┌──

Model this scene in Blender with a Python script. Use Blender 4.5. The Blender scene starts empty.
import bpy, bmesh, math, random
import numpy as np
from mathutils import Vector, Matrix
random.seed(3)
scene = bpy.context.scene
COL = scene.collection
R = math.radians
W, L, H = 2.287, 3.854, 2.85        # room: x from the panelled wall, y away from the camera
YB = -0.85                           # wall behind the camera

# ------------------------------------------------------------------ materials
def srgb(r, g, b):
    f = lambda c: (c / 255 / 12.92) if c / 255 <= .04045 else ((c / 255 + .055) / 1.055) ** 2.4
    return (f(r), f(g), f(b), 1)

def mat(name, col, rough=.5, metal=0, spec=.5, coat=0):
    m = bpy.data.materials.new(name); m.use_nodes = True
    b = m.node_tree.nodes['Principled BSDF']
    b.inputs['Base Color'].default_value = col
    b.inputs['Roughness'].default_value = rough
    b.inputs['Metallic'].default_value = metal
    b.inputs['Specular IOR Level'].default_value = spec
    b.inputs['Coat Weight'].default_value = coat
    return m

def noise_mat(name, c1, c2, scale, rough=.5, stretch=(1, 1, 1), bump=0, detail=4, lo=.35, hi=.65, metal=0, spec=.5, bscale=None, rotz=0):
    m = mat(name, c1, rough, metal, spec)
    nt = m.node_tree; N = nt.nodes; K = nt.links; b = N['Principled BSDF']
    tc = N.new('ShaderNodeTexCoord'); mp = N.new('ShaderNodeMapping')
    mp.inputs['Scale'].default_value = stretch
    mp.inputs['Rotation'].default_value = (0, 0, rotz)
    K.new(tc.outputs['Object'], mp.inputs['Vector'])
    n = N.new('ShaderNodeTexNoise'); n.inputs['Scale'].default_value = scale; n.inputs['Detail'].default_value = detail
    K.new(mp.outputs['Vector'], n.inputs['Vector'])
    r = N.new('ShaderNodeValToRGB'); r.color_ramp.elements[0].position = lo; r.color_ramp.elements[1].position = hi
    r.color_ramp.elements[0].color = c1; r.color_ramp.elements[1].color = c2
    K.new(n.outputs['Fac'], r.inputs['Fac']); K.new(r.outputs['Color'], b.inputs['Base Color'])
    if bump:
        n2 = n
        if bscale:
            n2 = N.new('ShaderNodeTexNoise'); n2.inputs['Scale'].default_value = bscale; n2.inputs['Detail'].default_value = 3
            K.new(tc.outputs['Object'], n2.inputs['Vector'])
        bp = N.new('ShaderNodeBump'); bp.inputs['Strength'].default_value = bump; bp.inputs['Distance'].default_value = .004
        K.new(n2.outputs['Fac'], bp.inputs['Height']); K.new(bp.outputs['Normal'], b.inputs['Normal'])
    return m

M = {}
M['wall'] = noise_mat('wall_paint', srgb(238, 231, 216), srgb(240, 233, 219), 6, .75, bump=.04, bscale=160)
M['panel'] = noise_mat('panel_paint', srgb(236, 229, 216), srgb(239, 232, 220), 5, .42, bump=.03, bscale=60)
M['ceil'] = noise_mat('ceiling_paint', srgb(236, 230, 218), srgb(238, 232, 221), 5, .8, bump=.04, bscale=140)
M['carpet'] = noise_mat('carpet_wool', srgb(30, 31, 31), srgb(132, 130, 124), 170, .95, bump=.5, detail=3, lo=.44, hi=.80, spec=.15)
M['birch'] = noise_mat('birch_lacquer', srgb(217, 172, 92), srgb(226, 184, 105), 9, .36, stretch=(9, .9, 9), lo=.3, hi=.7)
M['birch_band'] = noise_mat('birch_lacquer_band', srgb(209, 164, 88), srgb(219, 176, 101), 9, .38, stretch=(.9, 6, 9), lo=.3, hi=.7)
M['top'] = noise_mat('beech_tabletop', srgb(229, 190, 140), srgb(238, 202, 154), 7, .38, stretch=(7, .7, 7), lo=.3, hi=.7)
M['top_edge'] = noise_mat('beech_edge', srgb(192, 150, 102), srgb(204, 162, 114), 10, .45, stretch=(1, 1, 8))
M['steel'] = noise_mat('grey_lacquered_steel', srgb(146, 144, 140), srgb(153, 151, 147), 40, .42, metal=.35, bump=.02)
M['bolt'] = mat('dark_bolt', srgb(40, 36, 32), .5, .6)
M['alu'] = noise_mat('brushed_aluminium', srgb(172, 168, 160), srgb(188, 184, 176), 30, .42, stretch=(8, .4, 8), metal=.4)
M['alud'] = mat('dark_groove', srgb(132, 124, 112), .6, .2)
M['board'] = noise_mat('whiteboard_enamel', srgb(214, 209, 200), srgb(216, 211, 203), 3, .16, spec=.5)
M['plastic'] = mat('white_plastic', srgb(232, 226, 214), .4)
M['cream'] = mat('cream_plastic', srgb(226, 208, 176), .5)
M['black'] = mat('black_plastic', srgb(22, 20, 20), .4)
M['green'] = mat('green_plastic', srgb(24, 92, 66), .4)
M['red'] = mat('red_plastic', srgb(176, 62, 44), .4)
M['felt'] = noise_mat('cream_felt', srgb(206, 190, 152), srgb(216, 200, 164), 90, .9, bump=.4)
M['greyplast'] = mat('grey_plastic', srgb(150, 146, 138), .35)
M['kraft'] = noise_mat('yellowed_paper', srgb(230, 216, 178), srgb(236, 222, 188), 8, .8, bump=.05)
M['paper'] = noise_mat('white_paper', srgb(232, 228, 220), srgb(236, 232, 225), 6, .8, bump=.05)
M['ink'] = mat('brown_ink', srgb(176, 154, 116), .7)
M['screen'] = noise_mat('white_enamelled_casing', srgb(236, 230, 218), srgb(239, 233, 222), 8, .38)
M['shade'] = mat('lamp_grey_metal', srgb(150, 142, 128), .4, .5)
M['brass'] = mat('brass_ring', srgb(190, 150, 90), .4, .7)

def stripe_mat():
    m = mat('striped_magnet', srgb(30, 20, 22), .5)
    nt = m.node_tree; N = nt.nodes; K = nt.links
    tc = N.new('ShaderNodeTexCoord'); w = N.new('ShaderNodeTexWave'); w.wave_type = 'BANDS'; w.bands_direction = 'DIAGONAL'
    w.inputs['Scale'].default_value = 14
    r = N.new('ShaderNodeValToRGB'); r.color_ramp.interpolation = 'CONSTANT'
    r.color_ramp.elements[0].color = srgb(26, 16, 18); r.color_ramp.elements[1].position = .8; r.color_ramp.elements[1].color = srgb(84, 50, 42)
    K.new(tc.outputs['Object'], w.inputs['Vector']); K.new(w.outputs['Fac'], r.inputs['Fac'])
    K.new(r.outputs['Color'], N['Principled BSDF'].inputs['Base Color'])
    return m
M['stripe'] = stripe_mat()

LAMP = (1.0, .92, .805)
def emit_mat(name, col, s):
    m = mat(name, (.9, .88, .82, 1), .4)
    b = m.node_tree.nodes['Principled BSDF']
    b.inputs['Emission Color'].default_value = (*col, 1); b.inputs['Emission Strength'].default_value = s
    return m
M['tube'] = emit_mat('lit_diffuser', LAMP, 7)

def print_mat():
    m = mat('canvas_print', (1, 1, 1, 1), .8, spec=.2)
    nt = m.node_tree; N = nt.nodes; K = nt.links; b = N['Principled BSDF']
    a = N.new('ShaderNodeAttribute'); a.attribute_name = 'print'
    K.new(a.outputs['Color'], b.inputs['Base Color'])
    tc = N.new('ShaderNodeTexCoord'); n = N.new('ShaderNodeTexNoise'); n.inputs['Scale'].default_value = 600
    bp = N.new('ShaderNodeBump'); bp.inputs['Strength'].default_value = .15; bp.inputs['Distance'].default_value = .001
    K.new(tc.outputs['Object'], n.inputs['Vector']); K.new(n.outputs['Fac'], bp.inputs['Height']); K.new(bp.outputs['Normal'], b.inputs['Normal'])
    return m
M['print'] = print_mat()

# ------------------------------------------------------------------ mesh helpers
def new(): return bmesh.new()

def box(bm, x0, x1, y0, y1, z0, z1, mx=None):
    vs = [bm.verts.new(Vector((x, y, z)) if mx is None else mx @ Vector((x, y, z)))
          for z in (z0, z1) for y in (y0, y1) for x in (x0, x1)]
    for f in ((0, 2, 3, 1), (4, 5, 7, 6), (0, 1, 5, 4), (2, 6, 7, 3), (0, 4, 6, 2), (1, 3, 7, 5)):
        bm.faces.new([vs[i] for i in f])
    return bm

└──

- REQUIREMENT
Return only the lines spanning from the first line of the material through the line with "return (f(r), f(g), f(b), 1)", copied exactly, both ends kept.

- FINAL RESULT
Model this scene in Blender with a Python script. Use Blender 4.5. The Blender scene starts empty.
import bpy, bmesh, math, random
import numpy as np
from mathutils import Vector, Matrix
random.seed(3)
scene = bpy.context.scene
COL = scene.collection
R = math.radians
W, L, H = 2.287, 3.854, 2.85        # room: x from the panelled wall, y away from the camera
YB = -0.85                           # wall behind the camera

# ------------------------------------------------------------------ materials
def srgb(r, g, b):
    f = lambda c: (c / 255 / 12.92) if c / 255 <= .04045 else ((c / 255 + .055) / 1.055) ** 2.4
    return (f(r), f(g), f(b), 1)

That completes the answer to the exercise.